The point, however, given the very clear finger of blame being pointed, is that it seems odd for the issue of the First Minister stepping aside to have become such an issue for Sinn Fein. Indeed, from this exchange, with all that effort in the background, it seems unsurprising that the DUP and Sinn Fein had an agreed way forward on the 14th December 2016, which was planned to be presented to the Assembly in a special session on the 19th December. It also makes sense as promotion of the Scheme was enthusiastically supported by Sinn Fein’s Minister Michelle O’Neill’s DARD in co-operation it would seem with DETI. Both DUP and Sinn Fein seem to have ‘invested’ considerable political capital in the scheme.
That the 14th December agreement on the way forward between the DUP and SF had fallen apart by Monday is an oddity, and one which remains unexplained.
With no instant solutions to the RHI impact on the budget, with the need to be grown up and take time to get something very right that had clearly gone horribly wrong, an agreed way forward would have been a message of a strong government and strong Parties of Government.

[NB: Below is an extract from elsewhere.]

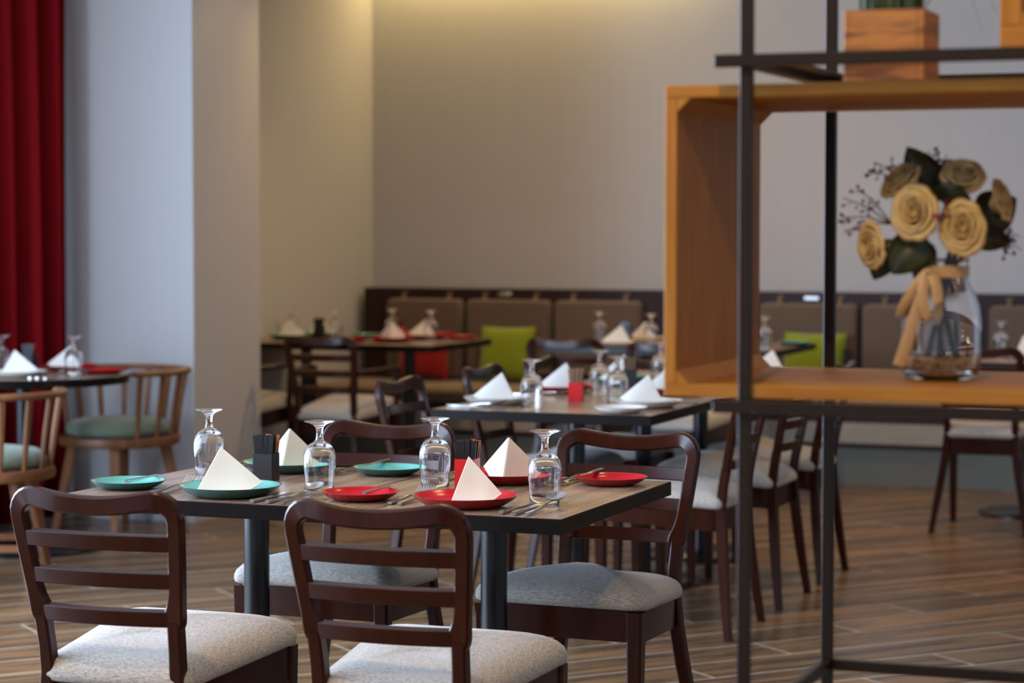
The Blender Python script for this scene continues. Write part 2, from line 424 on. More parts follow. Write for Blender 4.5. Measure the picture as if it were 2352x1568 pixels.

Instead, Sinn Fein forced an election because the First Minister would not be standing aside to enable an investigation, even though a Sinn Fein Minister had already made it more than clear where he believed the blame should be laid. Furthermore we now have a Public Inquiry announced by that same Sinn Fein Minister, despite the reason given for the election was that the time for an investigation had passed and it was for the people to decide (though on what could be decided without the facts of a full investigation was never clear).
What changed between the 14th December and the 19th December? Why are we now having an inquiry, and an election, when Sinn Fein said it had to be the latter without the former – yet we now have both?
All we know, though not the reason why, is that something in Sinn Fein’s thinking decided that instead of shouldering the burden of Government as it had agreed on the 14th December, it would instead focus on apportioning blame, entirely, on its partner in Government.